Today i watched a video in which a guy fits Elliot Waves into an S&P500 weekly chart. He managed to fit three waves and mentioned that the S&P500 is currently on the fourth upwave and that the fifth wave down will take the S&P500 to the 500-point level. (It is currently at 842). For this view to be invalidated, the S&P500 needs to trade above 930 (or around there). I wonder if this is the case for the STI. I pulled up the STI weekly chart and drew in what i think are the major up and down waves. (The lines are in thick yellow). Voila! I managed to draw five waves!; three major down waves and two minor counter trend waves. (If i read Elliot Waves correctly, the theory says that a major trend consists of five waves; three in the direction of the major trend and two counter trend waves. Thereafter, a reversal?) According to what i managed to draw, the STI completed its five waves down and is time for it to rally.
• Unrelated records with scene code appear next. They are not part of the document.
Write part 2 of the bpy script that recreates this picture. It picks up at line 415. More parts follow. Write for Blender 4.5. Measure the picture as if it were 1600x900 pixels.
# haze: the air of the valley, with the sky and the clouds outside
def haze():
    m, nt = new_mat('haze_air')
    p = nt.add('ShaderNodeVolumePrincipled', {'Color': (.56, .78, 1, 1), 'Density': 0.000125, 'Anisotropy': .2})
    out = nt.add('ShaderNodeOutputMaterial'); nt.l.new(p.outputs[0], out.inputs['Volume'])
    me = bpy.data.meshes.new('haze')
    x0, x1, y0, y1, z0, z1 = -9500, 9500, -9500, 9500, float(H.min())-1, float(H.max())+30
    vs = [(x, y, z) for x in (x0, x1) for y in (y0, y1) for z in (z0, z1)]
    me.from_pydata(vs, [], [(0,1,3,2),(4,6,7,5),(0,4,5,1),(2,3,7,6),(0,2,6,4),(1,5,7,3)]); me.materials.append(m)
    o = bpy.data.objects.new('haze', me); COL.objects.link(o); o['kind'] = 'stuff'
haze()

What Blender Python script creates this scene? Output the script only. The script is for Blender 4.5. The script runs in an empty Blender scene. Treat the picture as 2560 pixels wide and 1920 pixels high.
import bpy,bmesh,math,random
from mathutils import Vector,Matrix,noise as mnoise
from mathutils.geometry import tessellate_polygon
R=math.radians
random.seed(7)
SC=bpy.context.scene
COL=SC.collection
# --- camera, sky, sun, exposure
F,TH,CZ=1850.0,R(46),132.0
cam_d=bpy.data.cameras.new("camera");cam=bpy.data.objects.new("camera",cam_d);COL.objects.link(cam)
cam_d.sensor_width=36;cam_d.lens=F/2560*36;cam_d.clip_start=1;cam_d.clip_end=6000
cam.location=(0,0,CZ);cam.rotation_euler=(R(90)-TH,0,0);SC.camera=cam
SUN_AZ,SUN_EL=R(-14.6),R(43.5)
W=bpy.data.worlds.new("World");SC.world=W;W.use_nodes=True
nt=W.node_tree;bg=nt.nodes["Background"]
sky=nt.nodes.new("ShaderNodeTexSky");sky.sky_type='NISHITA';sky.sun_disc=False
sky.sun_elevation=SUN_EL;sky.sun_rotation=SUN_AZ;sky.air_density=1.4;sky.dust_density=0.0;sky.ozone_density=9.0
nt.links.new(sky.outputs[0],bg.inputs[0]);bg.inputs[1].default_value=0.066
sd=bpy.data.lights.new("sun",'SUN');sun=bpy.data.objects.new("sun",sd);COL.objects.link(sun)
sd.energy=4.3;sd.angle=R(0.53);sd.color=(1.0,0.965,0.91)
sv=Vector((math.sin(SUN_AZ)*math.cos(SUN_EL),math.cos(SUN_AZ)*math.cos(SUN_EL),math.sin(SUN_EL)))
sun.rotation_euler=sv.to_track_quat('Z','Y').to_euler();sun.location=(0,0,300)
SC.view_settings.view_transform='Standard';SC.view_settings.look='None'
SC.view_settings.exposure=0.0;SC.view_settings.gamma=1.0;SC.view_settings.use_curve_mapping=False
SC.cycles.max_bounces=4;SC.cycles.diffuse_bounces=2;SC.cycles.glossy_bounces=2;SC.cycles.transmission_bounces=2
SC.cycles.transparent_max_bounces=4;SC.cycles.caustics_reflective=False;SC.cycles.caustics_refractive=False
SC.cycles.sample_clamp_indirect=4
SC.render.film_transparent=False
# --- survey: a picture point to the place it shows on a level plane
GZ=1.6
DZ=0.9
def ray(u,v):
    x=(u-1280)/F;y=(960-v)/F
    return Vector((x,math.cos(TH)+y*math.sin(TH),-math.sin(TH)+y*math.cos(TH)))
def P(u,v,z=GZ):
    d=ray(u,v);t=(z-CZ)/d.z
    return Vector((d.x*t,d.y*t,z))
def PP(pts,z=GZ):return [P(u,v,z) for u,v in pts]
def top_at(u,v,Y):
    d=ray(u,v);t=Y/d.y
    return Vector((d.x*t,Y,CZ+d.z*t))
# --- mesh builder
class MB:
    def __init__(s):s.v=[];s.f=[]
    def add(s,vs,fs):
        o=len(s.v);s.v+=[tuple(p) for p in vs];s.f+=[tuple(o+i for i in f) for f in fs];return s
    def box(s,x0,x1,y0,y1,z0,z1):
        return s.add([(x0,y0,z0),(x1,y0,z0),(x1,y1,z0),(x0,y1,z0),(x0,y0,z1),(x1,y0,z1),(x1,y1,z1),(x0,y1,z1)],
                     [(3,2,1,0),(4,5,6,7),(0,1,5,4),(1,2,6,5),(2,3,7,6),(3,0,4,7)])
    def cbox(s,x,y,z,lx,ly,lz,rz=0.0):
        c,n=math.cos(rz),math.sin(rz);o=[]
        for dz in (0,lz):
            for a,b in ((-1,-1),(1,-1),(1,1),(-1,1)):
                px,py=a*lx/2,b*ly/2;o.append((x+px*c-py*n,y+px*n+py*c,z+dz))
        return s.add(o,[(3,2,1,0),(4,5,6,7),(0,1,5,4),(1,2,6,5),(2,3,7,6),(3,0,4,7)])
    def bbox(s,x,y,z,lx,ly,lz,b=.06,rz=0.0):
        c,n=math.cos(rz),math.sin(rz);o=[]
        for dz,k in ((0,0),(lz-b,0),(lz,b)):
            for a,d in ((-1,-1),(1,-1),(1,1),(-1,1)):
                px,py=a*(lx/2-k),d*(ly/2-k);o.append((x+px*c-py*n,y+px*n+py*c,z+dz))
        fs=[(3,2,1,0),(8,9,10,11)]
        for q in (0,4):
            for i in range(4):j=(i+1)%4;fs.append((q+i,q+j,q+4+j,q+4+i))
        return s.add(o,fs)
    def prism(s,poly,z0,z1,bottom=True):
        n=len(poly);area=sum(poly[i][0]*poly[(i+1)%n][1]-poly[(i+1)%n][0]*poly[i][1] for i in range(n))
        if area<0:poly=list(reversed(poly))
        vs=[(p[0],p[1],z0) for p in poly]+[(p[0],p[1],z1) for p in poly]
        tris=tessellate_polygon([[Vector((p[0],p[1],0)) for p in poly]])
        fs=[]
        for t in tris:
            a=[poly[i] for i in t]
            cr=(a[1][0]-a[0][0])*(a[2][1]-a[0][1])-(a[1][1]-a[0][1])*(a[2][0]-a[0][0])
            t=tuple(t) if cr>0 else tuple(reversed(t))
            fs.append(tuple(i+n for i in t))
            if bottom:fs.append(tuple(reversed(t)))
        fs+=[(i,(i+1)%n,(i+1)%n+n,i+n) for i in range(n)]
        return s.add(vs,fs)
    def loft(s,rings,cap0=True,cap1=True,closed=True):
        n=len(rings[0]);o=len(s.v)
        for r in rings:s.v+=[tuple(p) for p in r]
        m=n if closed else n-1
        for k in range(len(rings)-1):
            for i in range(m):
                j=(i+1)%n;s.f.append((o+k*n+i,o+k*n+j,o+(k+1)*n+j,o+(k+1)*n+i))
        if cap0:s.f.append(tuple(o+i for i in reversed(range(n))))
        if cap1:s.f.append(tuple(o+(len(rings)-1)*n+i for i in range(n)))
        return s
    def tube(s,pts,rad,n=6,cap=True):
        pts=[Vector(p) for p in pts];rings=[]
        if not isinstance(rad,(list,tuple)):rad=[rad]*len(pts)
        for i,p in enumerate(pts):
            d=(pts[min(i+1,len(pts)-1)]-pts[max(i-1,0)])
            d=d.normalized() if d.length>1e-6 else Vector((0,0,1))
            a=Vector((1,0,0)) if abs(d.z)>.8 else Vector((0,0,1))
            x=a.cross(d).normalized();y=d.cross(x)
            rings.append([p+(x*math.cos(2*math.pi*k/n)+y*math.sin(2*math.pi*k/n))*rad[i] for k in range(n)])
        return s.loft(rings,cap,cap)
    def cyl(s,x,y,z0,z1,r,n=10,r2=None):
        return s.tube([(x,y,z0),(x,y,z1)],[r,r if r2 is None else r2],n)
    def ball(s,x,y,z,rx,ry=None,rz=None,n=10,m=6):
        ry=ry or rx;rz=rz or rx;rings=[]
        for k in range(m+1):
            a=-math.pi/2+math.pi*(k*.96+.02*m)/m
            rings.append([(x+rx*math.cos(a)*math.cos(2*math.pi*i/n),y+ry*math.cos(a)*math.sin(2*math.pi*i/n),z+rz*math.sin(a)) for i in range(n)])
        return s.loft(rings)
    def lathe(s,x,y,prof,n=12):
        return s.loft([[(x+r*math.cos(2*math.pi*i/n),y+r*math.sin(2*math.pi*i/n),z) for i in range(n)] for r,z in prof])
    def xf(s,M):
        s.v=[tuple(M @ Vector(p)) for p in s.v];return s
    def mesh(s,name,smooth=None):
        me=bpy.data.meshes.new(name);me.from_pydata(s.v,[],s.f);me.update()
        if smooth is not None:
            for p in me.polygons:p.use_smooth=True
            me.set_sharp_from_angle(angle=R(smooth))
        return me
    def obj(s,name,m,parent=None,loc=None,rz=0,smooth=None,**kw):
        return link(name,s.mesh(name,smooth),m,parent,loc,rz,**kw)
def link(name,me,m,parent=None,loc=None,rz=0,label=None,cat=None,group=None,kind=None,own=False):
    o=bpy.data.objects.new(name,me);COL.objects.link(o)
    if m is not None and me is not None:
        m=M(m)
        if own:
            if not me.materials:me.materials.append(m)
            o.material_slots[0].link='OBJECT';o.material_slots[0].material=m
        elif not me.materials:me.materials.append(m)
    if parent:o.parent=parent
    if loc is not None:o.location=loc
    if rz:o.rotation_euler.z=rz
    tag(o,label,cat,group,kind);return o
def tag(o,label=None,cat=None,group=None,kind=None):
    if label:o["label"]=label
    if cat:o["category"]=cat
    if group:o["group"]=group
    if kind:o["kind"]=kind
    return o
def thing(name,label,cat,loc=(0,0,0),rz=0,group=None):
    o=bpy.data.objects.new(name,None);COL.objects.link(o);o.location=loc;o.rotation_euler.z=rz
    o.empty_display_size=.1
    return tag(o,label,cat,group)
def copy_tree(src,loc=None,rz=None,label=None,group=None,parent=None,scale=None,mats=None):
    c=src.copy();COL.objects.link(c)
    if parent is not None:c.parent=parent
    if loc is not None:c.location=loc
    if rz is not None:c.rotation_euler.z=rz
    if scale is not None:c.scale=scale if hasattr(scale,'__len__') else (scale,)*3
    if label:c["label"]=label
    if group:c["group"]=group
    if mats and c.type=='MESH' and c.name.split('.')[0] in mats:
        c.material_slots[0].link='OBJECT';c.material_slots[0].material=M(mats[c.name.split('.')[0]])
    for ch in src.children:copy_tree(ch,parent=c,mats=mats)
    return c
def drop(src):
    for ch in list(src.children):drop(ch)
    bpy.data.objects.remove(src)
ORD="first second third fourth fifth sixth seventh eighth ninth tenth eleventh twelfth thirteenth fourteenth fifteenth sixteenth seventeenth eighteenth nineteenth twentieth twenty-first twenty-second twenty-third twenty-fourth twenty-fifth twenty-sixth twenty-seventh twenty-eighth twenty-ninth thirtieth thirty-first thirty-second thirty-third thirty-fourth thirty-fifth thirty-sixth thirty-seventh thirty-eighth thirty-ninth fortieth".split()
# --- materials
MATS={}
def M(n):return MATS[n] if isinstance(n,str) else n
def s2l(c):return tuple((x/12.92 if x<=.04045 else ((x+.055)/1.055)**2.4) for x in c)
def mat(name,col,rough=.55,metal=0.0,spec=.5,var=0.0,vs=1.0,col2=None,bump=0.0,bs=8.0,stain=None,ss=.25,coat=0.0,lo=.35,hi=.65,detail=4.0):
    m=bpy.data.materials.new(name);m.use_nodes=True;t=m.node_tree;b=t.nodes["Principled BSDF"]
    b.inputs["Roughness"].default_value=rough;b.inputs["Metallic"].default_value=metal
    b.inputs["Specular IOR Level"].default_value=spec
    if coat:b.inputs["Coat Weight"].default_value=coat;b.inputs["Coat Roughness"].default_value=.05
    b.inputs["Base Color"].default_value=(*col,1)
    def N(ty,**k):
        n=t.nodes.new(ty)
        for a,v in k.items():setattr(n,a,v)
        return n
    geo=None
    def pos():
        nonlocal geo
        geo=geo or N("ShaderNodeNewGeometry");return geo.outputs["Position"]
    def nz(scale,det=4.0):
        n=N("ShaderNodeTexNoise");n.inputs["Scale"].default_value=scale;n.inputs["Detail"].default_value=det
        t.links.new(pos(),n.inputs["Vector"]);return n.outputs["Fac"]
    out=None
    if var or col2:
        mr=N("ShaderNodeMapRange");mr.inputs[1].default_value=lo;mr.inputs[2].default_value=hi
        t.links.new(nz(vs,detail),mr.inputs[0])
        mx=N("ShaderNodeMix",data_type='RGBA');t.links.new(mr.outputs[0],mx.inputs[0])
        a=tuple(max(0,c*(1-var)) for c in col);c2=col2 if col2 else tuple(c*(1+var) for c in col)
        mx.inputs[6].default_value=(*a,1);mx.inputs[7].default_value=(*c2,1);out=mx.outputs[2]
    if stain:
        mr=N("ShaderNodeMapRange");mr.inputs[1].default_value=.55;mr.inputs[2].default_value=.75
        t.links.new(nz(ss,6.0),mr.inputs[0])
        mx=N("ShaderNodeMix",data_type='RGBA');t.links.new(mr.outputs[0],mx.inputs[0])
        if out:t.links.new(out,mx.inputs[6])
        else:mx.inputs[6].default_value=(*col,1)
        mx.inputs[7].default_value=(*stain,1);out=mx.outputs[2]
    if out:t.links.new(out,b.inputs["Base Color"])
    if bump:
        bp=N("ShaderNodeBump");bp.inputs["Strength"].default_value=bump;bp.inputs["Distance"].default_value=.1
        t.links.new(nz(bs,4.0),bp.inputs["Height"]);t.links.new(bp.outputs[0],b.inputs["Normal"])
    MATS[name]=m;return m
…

Really?

Maybe some people will draw the waves differently and conclude that we are only at wave four. i suppose they are, or maybe were, busy shorting the market at every rally, hoping to be early in catching the major fifth wave down, but finding themselves caught at the wrong side of the trade and having to close their short positions. I believe this is one of the reasons that this 'rally' that we are seeing since early March is so strong. People who went short discover to their horror that the market is racing ahead and so they close their short position by going long. People at the side watching the market roaring ahead cannot stand waiting at the sidelines anymore, and so they too jump in and go long, thus adding more fuel to the 'rally'.

Be wary of people hyping up the current market conditions by saying that this is a bear market rally, or that we are only at the forth leg of Elliot wave and that a major fifth wave down is coming, or that we are now in an 'overbought' situation and that a correction is imminent. Look at the chart objectively and as far as possible, go with the trend. Of course you may trade counter trend, but you need to be much more nimble in getting out when the trade goes agains you.